SHORT PROBLEM: Leave out the pictures and copy everything else in the entries exactly.
— START OF RECORDS TO USE —
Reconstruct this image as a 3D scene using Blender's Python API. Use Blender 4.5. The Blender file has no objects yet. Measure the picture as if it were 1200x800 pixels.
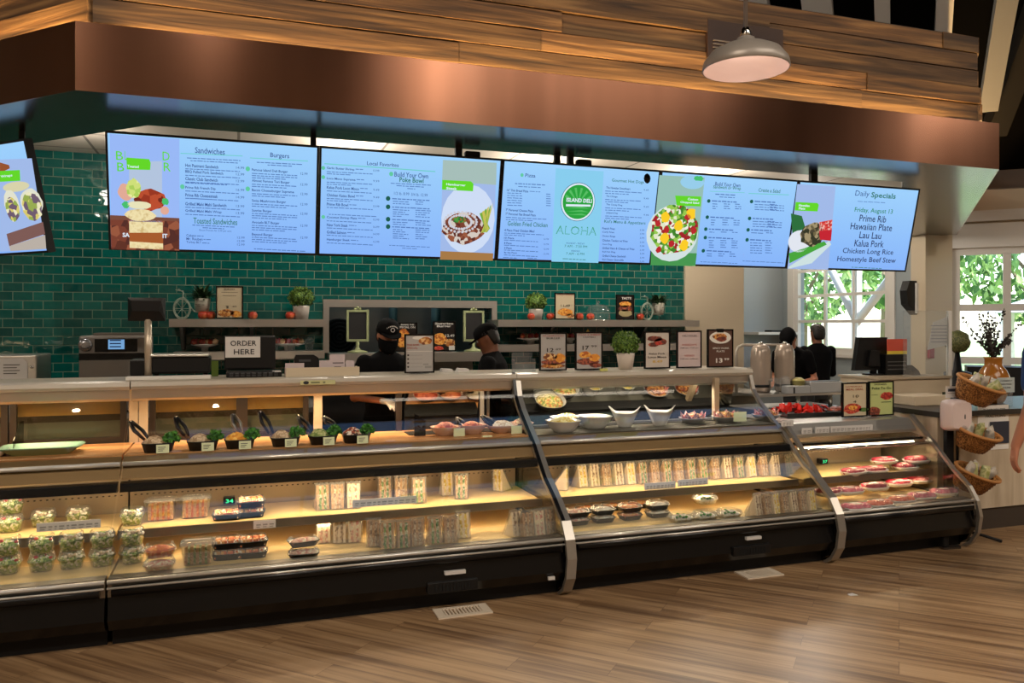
import bpy, bmesh, math, random
from mathutils import Vector, Matrix, Euler
random.seed(7)
SC = bpy.context.scene
C = SC.collection
PI = math.pi
# ---------------------------------------------------------------- camera, world, sun, exposure
F_PX, YAW, CAM_H, HOR = 930.0, math.radians(19), 1.6, 381.0
cd = bpy.data.cameras.new('camera'); cam = bpy.data.objects.new('camera', cd); C.objects.link(cam)
cd.sensor_width = 36; cd.lens = 36 * F_PX / 1200; cd.shift_y = -(400 - HOR) / 1200
cd.clip_end = 300
cam.location = (0, 0, CAM_H); cam.rotation_euler = (PI / 2, 0, -YAW)
SC.camera = cam
SC.view_settings.view_transform = 'Standard'; SC.view_settings.look = 'None'
SC.view_settings.exposure = 0.0; SC.view_settings.gamma = 1.0; SC.view_settings.use_curve_mapping = False
SC.cycles.use_denoising = True; SC.cycles.transparent_max_bounces = 24; SC.cycles.max_bounces = 8
SC.cycles.sample_clamp_indirect = 6.0; SC.cycles.caustics_reflective = False; SC.cycles.caustics_refractive = False
W = bpy.data.worlds.new('world'); SC.world = W; W.use_nodes = True
wn = W.node_tree.nodes; wl = W.node_tree.links
sky = wn.new('ShaderNodeTexSky'); sky.sky_type = 'NISHITA'; sky.sun_disc = False
sky.sun_elevation = math.radians(50); sky.sun_rotation = math.radians(200)
bg = wn['Background']; wl.new(sky.outputs[0], bg.inputs[0]); bg.inputs[1].default_value = 0.8

def lamp(name, kind, loc, energy, color=(1, 1, 1), rot=(0, 0, 0), size=1, size_y=None, parent=None, spot=None, spread=None):
    l = bpy.data.lights.new(name, kind); l.energy = energy; l.color = color
    if kind == 'AREA':
        l.size = size
        if size_y: l.shape = 'RECTANGLE'; l.size_y = size_y
        if spread: l.spread = spread
    elif kind in ('POINT', 'SPOT'): l.shadow_soft_size = size
    if spot: l.spot_size = spot; l.spot_blend = .6
    o = bpy.data.objects.new(name, l); C.objects.link(o)
    o.location = loc; o.rotation_euler = rot
    if parent is not None:
        o.parent = parent; o.location = Vector(loc) - wloc(parent)
    return o
s = lamp('sun', 'SUN', (20, 10, 20), 9.0, (1, .96, .9), (math.radians(38), math.radians(12), math.radians(20)))
s.data.angle = .01
# ceiling lamps of the hall (high bays above and behind the visitor)
HALL = [(-2.0, .6, 5.7, 95), (-.3, .6, 5.7, 50), (10.1, .2, 5.7, 125), (-4.2, -2.0, 5.7, 260), (2.9, -3, 5.7, 50)]
lamp('hall_fill_light', 'AREA', (4.5, -1.5, 5.9), 340, (1, .88, .74), size=5, size_y=4)  # unseen overhead fill added to light the floor and even out the copper
for x, y, z, e in HALL:
    lamp('high_bay_light', 'POINT', (x, y, z), e * 2.2, (1, .86, .70), size=.05)
# unseen fill lamps added below the lowered ceiling to brighten it and the aisle
AISLE = [(-3.2, 6.5, 3.12, 8), (-1.2, 6.9, 3.12, 16), (.9, 6.8, 3.12, 30), (2.7, 6.8, 3.12, 40), (4.4, 6.8, 3.12, 38), (6.6, 8.0, 3.12, 34), (7.6, 10, 3.12, 16)]
for x, y, z, e in AISLE:
    lamp('aisle_fill_light', 'POINT', (x, y, 2.90), e * 1.35, (1, .90, .78), size=.10)

# ---------------------------------------------------------------- pixel helpers (1200 x 800 frame)
cY, sY = math.cos(YAW), math.sin(YAW)
def rx(x): u = x - 600; return (u * cY + F_PX * sY) / (F_PX * cY - u * sY)
def yc(x): return F_PX * cY - (x - 600) * sY
def at(x, y, Y): return Vector((rx(x) * Y, Y, CAM_H + (HOR - y) * Y / yc(x)))
def atz(x, y, z):
    Y = (CAM_H - z) * yc(x) / (y - HOR); return Vector((rx(x) * Y, Y, z))
def ray(x, y): return Vector((rx(x), 1.0, (HOR - y) / yc(x)))
def srgb(r, g, b):
    f = lambda c: (c / 255 / 12.92) if c / 255 <= .04045 else ((c / 255 + .055) / 1.055) ** 2.4
    return (f(r), f(g), f(b))

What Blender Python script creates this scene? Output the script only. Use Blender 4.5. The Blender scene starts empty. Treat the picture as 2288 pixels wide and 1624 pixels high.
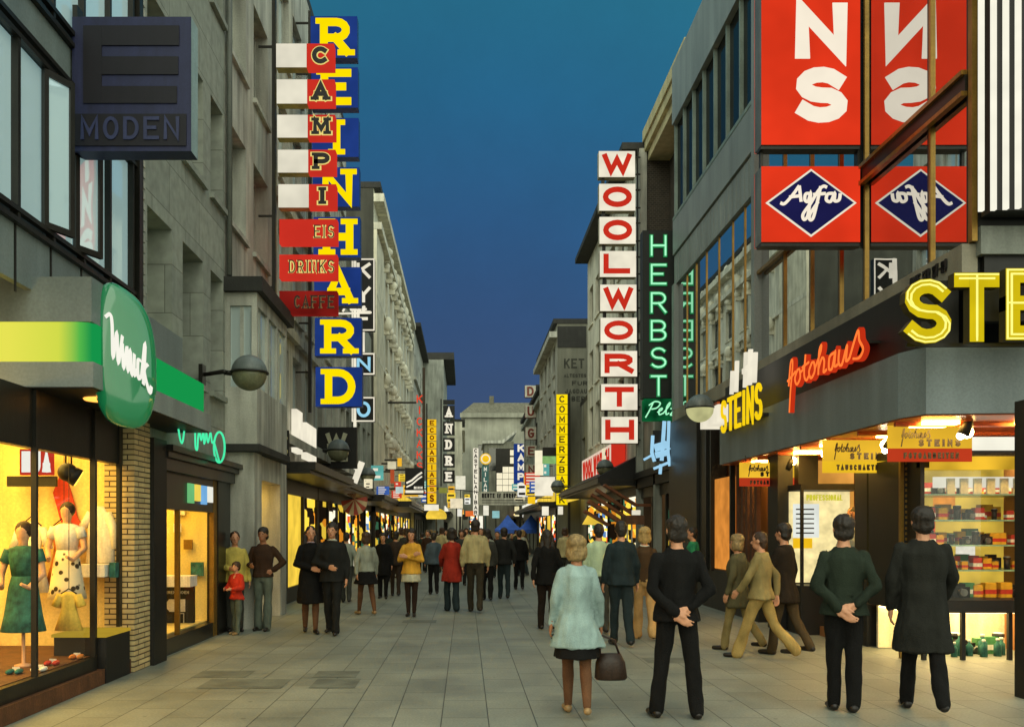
— END OF RECORDS TO USE —
FINISHED TASK:
Reconstruct this image as a 3D scene using Blender's Python API. Use Blender 4.5. The Blender file has no objects yet. Measure the picture as if it were 1200x800 pixels.
import bpy, bmesh, math, random
from mathutils import Vector, Matrix, Euler
random.seed(7)
SC = bpy.context.scene
C = SC.collection
PI = math.pi
# ---------------------------------------------------------------- camera, world, sun, exposure
F_PX, YAW, CAM_H, HOR = 930.0, math.radians(19), 1.6, 381.0
cd = bpy.data.cameras.new('camera'); cam = bpy.data.objects.new('camera', cd); C.objects.link(cam)
cd.sensor_width = 36; cd.lens = 36 * F_PX / 1200; cd.shift_y = -(400 - HOR) / 1200
cd.clip_end = 300
cam.location = (0, 0, CAM_H); cam.rotation_euler = (PI / 2, 0, -YAW)
SC.camera = cam
SC.view_settings.view_transform = 'Standard'; SC.view_settings.look = 'None'
SC.view_settings.exposure = 0.0; SC.view_settings.gamma = 1.0; SC.view_settings.use_curve_mapping = False
SC.cycles.use_denoising = True; SC.cycles.transparent_max_bounces = 24; SC.cycles.max_bounces = 8
SC.cycles.sample_clamp_indirect = 6.0; SC.cycles.caustics_reflective = False; SC.cycles.caustics_refractive = False
W = bpy.data.worlds.new('world'); SC.world = W; W.use_nodes = True
wn = W.node_tree.nodes; wl = W.node_tree.links
sky = wn.new('ShaderNodeTexSky'); sky.sky_type = 'NISHITA'; sky.sun_disc = False
sky.sun_elevation = math.radians(50); sky.sun_rotation = math.radians(200)
bg = wn['Background']; wl.new(sky.outputs[0], bg.inputs[0]); bg.inputs[1].default_value = 0.8

def lamp(name, kind, loc, energy, color=(1, 1, 1), rot=(0, 0, 0), size=1, size_y=None, parent=None, spot=None, spread=None):
    l = bpy.data.lights.new(name, kind); l.energy = energy; l.color = color
    if kind == 'AREA':
        l.size = size
        if size_y: l.shape = 'RECTANGLE'; l.size_y = size_y
        if spread: l.spread = spread
    elif kind in ('POINT', 'SPOT'): l.shadow_soft_size = size
    if spot: l.spot_size = spot; l.spot_blend = .6
    o = bpy.data.objects.new(name, l); C.objects.link(o)
    o.location = loc; o.rotation_euler = rot
    if parent is not None:
        o.parent = parent; o.location = Vector(loc) - wloc(parent)
    return o
s = lamp('sun', 'SUN', (20, 10, 20), 9.0, (1, .96, .9), (math.radians(38), math.radians(12), math.radians(20)))
s.data.angle = .01
# ceiling lamps of the hall (high bays above and behind the visitor)
HALL = [(-2.0, .6, 5.7, 95), (-.3, .6, 5.7, 50), (10.1, .2, 5.7, 125), (-4.2, -2.0, 5.7, 260), (2.9, -3, 5.7, 50)]
lamp('hall_fill_light', 'AREA', (4.5, -1.5, 5.9), 340, (1, .88, .74), size=5, size_y=4)  # unseen overhead fill added to light the floor and even out the copper
for x, y, z, e in HALL:
    lamp('high_bay_light', 'POINT', (x, y, z), e * 2.2, (1, .86, .70), size=.05)
# unseen fill lamps added below the lowered ceiling to brighten it and the aisle
AISLE = [(-3.2, 6.5, 3.12, 8), (-1.2, 6.9, 3.12, 16), (.9, 6.8, 3.12, 30), (2.7, 6.8, 3.12, 40), (4.4, 6.8, 3.12, 38), (6.6, 8.0, 3.12, 34), (7.6, 10, 3.12, 16)]
for x, y, z, e in AISLE:
    lamp('aisle_fill_light', 'POINT', (x, y, 2.90), e * 1.35, (1, .90, .78), size=.10)

# ---------------------------------------------------------------- pixel helpers (1200 x 800 frame)
cY, sY = math.cos(YAW), math.sin(YAW)
def rx(x): u = x - 600; return (u * cY + F_PX * sY) / (F_PX * cY - u * sY)
def yc(x): return F_PX * cY - (x - 600) * sY
def at(x, y, Y): return Vector((rx(x) * Y, Y, CAM_H + (HOR - y) * Y / yc(x)))
def atz(x, y, z):
    Y = (CAM_H - z) * yc(x) / (y - HOR); return Vector((rx(x) * Y, Y, z))
def ray(x, y): return Vector((rx(x), 1.0, (HOR - y) / yc(x)))
def srgb(r, g, b):
    f = lambda c: (c / 255 / 12.92) if c / 255 <= .04045 else ((c / 255 + .055) / 1.055) ** 2.4
    return (f(r), f(g), f(b))

What Blender Python script creates this scene? Output the script only. Use Blender 4.5. The Blender scene starts empty. Treat the picture as 2288 pixels wide and 1624 pixels high.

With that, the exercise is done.